I like to use a large pallet knife or putty knife to move the paint around the canvas blending the colours as I move it around. Then I put my grid pattern down on the surface. The grid to me represents our lives the twists turns and decisions we make that shape our lives.
7. We are very honoured to represent an abstract artist displaying a vivid colour palette, does your creative process involve conscious or unconscious imaginings, or a mixture of both?
Both. I start out with a composition in mind a general design. During the making of the painting the colours are usually created using intuition.
8. What was your most enjoyable artwork to create/construct?
Hard to say, the latest paintings are usually my favourite at the time. I have one smaller painting I made a year or two after I started painting, I like that one because I have never been able to replicate the colours in that one. I’m keeping that one.
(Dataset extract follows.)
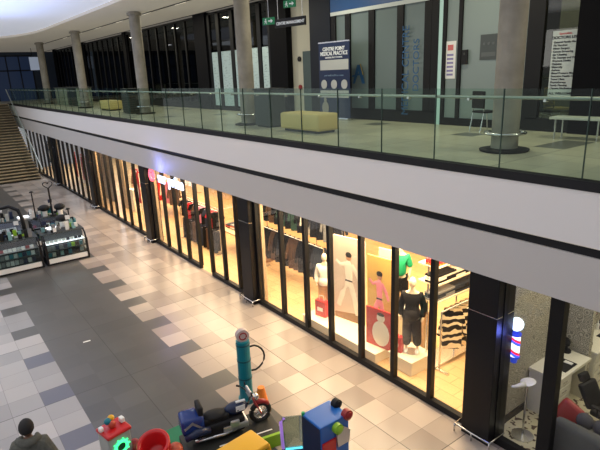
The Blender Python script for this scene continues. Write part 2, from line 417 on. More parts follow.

9. How long does an average piece take for you to paint?
Three days approximately.
10. We love your paintings that hint at the movement of abstract expressionism, yet maintain an original style. Where and how do you see your work evolving in the future?
I have some interesting ideas. I want to incorporate paint and photographs together on the canvas. I’m going through a thing with mirrors right now incorporating then into the composition of the paintings. Kind of like a mirror to the soul thing or a self-refection thing. I want to go a little political and I want to continue to incorporate found objects into the work.
11. Your work is poetic, and invokes metaphysical and spiritual depth. How did you come to focus on the subject of grids? And what does this system mean within your work?
My work is personal and spiritual to me. The grids just sort of came to me I can’t really explain it but I just started doing it and now incorporate the grid into almost all of my paintings. To me the grid is the human experience the people we meet the places we go the decisions we make. Those are the things that map our lives like a grid.
12. Thanks a lot for your valuable time and interest. You can include any other details you want to talk about here?
My goal in art was to get representation and I’m so happy that you appreciated what I do and decided to include me in your group of artists. I take my art seriously and have lots of ideas about future projects. My artistic goal has always been to create interesting images and to push the boundaries of abstraction.